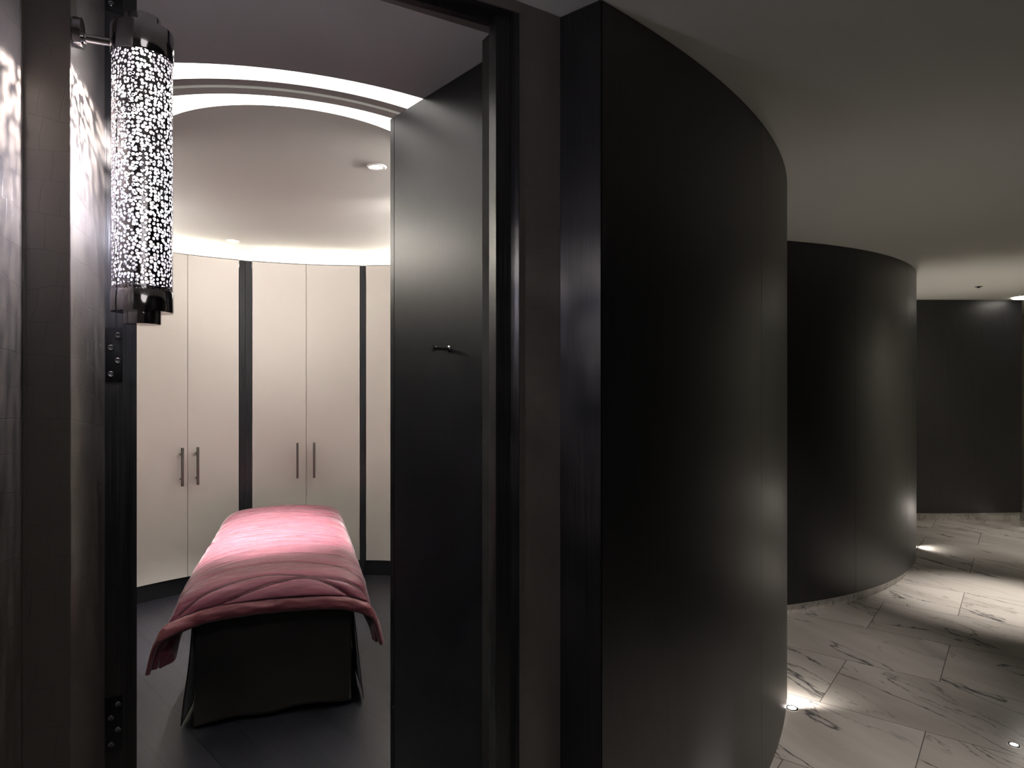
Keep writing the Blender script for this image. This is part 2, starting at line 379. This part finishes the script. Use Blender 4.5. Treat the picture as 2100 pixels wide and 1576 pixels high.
# ------------------------------------------------------------ room walls
bm = bmesh.new()
inner = [off(LJ, -.02, .16)] + arc(RC, 1.92, 236, -50, 110) + [(.10, 1.78)]
outer = [off(LJ, -.10, .20)] + arc(RC, 1.98, 237, -51, 110) + [(.15, 1.80)]
gi = [[bm.verts.new((p[0], p[1], .006)), bm.verts.new((p[0], p[1], 2.60)), bm.verts.new((q[0], q[1], 2.60)), bm.verts.new((q[0], q[1], .006))] for p, q in zip(inner, outer)]
for i in range(len(gi) - 1):
    for k in range(4):
        q = (k + 1) % 4; bm.faces.new((gi[i][k], gi[i][q], gi[i + 1][q], gi[i + 1][k]))
struct(finish('wall_room', bm, M['door_wood']))
bm = bmesh.new(); arc_slab(bm, RC, 1.912, 1.9195, 228, -44, 2.375, HR - .002, 110); struct(finish('trim_1', bm, M['ceiling'], smooth=True))

# dark panelled partition inside the door, seen obliquely
NA = (.035, 1.753); NB = (-.4135, 2.290)
nd = Vector((NB[0] - NA[0], NB[1] - NA[1])); nl = nd.length; nd.normalize(); nn = Vector((nd.y, -nd.x))   # nn points away to the right
def npt(a, b): p = Vector(NA) + nd * a + nn * b; return (p.x, p.y)
wp = struct(empty('wall_partition'))
bm = bmesh.new(); prism(bm, [npt(0, 0), npt(nl - .003, 0), npt(nl - .003, .05), npt(0, .05)], .006, H - .0005); finish('panel', bm, M['door_wood'], wp)
bm = bmesh.new(); prism(bm, [npt(nl, 0), npt(nl + .026, 0), npt(nl + .026, .05), npt(nl, .05)], .006, H - .0005); finish('edge_trim', bm, M['door_wood'], wp)
bm = bmesh.new(); prism(bm, [npt(nl - .003, .003), npt(nl, .003), npt(nl, .048), npt(nl - .003, .048)], .006, H - .0005); finish('joint', bm, M['groove'], wp)

# ------------------------------------------------------------ door wall (leather) and door frame
wr = struct(empty('wall_door'))
bm = bmesh.new(); Wc = (.123, 1.668)
prism(bm, [WJ, Wc, off(Wc, 0, .09), off(WJ, 0, .09)], 0, H - .0005); finish('leather_panel', bm, M['croc'], wr)
bm = bmesh.new(); a = off(LJ, 0, -.039)
prism(bm, [a, off(WJ, 0, 0), off(WJ, 0, .12), off(a, 0, .12)], 2.412, H - .0005); finish('leather_header', bm, M['croc'], wr)
bm = bmesh.new()
prism(bm, [off(Wc, .0, .09), off(Wc, -.12, .09), off(Wc, -.12, .20), off(Wc, .0, .20)], 0, H - .001); finish('core', bm, M['groove'], wr)

d1 = struct(empty('door_1'))
bm = bmesh.new()
J1 = (-.0024, 1.609); J2 = (-.0391, 1.588); J3 = (-.0568, 1.619)
bm = bmesh.new(); prism(bm, [off(WJ, -.0012, -.003), (.0110, 1.5992), (.0040, 1.6030), J1, (J1[0] + .05, J1[1] + .04), off(WJ, .02, .02)], 0, 2.41); finish('architrave', bm, M['frame_wood'], d1, True)
bm = bmesh.new(); prism(bm, [J1, J2, J3, (J3[0] + .09, J3[1] + .052), (J1[0] + .06, J1[1] + .046)], 0, 2.411); finish('jamb', bm, M['frame_wood'], d1)
K0 = LJ; K1 = off(LJ, .034, 0); K2 = off(LJ, .034, .012); K3 = (-.705 + .0, 1.227 + .012)
K3 = off(LJ, .051, .012)
bm = bmesh.new(); prism(bm, [off(K0, -.03, 0), K1, K2, K3, off(K3, 0, .10), off(K0, -.03, .15)], 0, 2.411); finish('jamb', bm, M['frame_wood'], d1)
bm = bmesh.new(); prism(bm, [off(K0, .0, .001), off(WJ, -.012, .001), off(WJ, -.012, .040), off(K0, 0, .040)], 2.409, 2.4115); finish('head', bm, M['frame_wood'], d1)
bm = bmesh.new(); prism(bm, [off(K0, .03, .036), off(WJ, -.04, .036), off(WJ, -.04, .058), off(K0, .03, .058)], 2.392, 2.4105); finish('head_stop', bm, M['frame_wood'], d1)

# hinge leaves screwed to the left jamb
hd = math.atan2(U[1], U[0])
def hinge(z):
    c = off(LJ, .0145, -.0012)
    bm = bmesh.new(); box(bm, (0, 0, 0), (.027, .0024, .100), hd, .0006)
    h = finish('hinge', bm, M['hinge'], d1, True, (c[0], c[1], z))
    for k, (dx, dz) in enumerate(((.006, .036), (-.005, .013), (.006, -.011), (-.005, -.036))):
        bm = bmesh.new()
        lathe(bm, [(.0002, .0008), (.0016, .0006), (.0020, .0017), (.0042, .0020), (.0052, .0012), (.0054, 0)], n=20)
        for v in bm.verts: v.co = Matrix.Rotation(R_(90), 3, 'X') @ v.co
        bmesh.ops.rotate(bm, cent=(0, 0, 0), matrix=Matrix.Rotation(hd, 3, 'Z'), verts=bm.verts)
        s = finish('screw', bm, M['screw'], h, True, (U[0] * dx - DP[0] * .0012, U[1] * dx - DP[1] * .0012, dz))
for z in (.873, 1.556, 2.240): hinge(z)

# stepped leather wall on the left
BD = Vector((.313, -.95)).normalized()
P1 = Vector((-.689, 1.02)); P2 = Vector((-.7487, 1.001)); P3 = P2 + BD * .42
P4 = P3 - Vector(U) * 1.6
wl = struct(empty('wall_left'))
bm = bmesh.new()
prism(bm, [(-.7495, 1.2025), tuple(P1), tuple(P2), tuple(P3), tuple(P4), (P4.x - .3, P4.y + .5), (-1.05, 1.35), off(LJ, -.025, .1)], 0, H - .0005)
o = finish('leather_panel', bm, M['croc'], wl)
bv = o.modifiers.new('b', 'BEVEL'); bv.width = .0012; bv.segments = 2; bv.limit_method = 'ANGLE'

# ------------------------------------------------------------ curved corridor walls
def curved_wall(name, c, r, cuts, base_in=.028, zb=.068, first=None):
    w = struct(empty(name))
    for k in range(len(cuts) - 1):
        a0, a1 = cuts[k], cuts[k + 1]; g = math.degrees(.0012 / r)
        bm = bmesh.new(); arc_slab(bm, c, r, r - .022, a0 + g, a1 - g, zb, H - .001, max(6, int(abs(a1 - a0) * 1.5)))
        finish('panel', bm, M['veneer'], w, True)
    bm = bmesh.new(); arc_slab(bm, c, r - .0215, r - .10, cuts[0], cuts[-1], zb + .002, H - .001); finish('core', bm, M['groove'], w, True)
    bm = bmesh.new(); arc_slab(bm, c, r - base_in, r - .09, cuts[0], cuts[-1], 0, zb + .0015, 60)
    finish('skirting', bm, M['skirt_marble'], w, True)['label'] = 'veined white marble skirting'
    return w
curved_wall('wall_curved_near', C1, R1, [-49.55, -34.75, -20.1, -5.6])
curved_wall('wall_curved_middle', C2, R2, [-77.2, -60.4, -43.67, -27, -8, 12, 34, 50])
# short return between the leather wall and the first curved wall
c0 = (C1[0] + R1 * math.cos(R_(-49.6)), C1[1] + R1 * math.sin(R_(-49.6)))
rt = struct(empty('wall_return'))
bm = bmesh.new(); prism(bm, [(.1235, 1.6675), (c0[0] - .001, c0[1] - .0005), (c0[0] + .02, c0[1] + .045), (.15, 1.72)], 0, H - .001); finish('panel', bm, M['veneer'], rt)
# far wall
C3 = (4.75, 15.2); R3 = 8.0
a_l = math.degrees(math.atan2(-7.9, -1.6)); a_r = math.degrees(math.asin((5.662 - 4.75) / 8.0)) - 90
w3 = curved_wall('wall_far', C3, R3, [-101, a_r], base_in=.03, zb=.085)
bm = bmesh.new(); box(bm, (7.4, 9.4, 1.25), (7.0, .1, 2.6), R_(8)); struct(finish('wall_end', bm, M['pale']))
# right-hand corridor wall, outside the frame
bm = bmesh.new(); prism(bm, [(1.15, -1.2), (2.35, 1.9), (4.6, 4.4), (4.8, 4.3), (2.5, 1.8), (1.35, -1.2)], 0, H - .001); struct(finish('wall_right', bm, M['veneer']))
bm = bmesh.new(); prism(bm, [(4.62, 4.42), (6.3, 6.6), (7.0, 9.6), (7.2, 9.6), (6.5, 6.5), (4.82, 4.32)], 0, H - .001); struct(finish('wall_right_far', bm, M['pale']))
bm = bmesh.new(); prism(bm, [(1.15, -1.2), (-3.5, -1.2), (-3.5, -1.3), (1.2, -1.3)], 0, H - .001); struct(finish('wall_back', bm, M['croc']))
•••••
■ Given task ■
Reproduce the material above from its first line through the line containing "bm, M['groove'], wp)", both ends included, and skip every picture.

■ In response ■
Keep writing the Blender script for this image. This is part 2, starting at line 379. This part finishes the script. Use Blender 4.5. Treat the picture as 2100 pixels wide and 1576 pixels high.
# ------------------------------------------------------------ room walls
bm = bmesh.new()
inner = [off(LJ, -.02, .16)] + arc(RC, 1.92, 236, -50, 110) + [(.10, 1.78)]
outer = [off(LJ, -.10, .20)] + arc(RC, 1.98, 237, -51, 110) + [(.15, 1.80)]
gi = [[bm.verts.new((p[0], p[1], .006)), bm.verts.new((p[0], p[1], 2.60)), bm.verts.new((q[0], q[1], 2.60)), bm.verts.new((q[0], q[1], .006))] for p, q in zip(inner, outer)]
for i in range(len(gi) - 1):
    for k in range(4):
        q = (k + 1) % 4; bm.faces.new((gi[i][k], gi[i][q], gi[i + 1][q], gi[i + 1][k]))
struct(finish('wall_room', bm, M['door_wood']))
bm = bmesh.new(); arc_slab(bm, RC, 1.912, 1.9195, 228, -44, 2.375, HR - .002, 110); struct(finish('trim_1', bm, M['ceiling'], smooth=True))

# dark panelled partition inside the door, seen obliquely
NA = (.035, 1.753); NB = (-.4135, 2.290)
nd = Vector((NB[0] - NA[0], NB[1] - NA[1])); nl = nd.length; nd.normalize(); nn = Vector((nd.y, -nd.x))   # nn points away to the right
def npt(a, b): p = Vector(NA) + nd * a + nn * b; return (p.x, p.y)
wp = struct(empty('wall_partition'))
bm = bmesh.new(); prism(bm, [npt(0, 0), npt(nl - .003, 0), npt(nl - .003, .05), npt(0, .05)], .006, H - .0005); finish('panel', bm, M['door_wood'], wp)
bm = bmesh.new(); prism(bm, [npt(nl, 0), npt(nl + .026, 0), npt(nl + .026, .05), npt(nl, .05)], .006, H - .0005); finish('edge_trim', bm, M['door_wood'], wp)
bm = bmesh.new(); prism(bm, [npt(nl - .003, .003), npt(nl, .003), npt(nl, .048), npt(nl - .003, .048)], .006, H - .0005); finish('joint', bm, M['groove'], wp)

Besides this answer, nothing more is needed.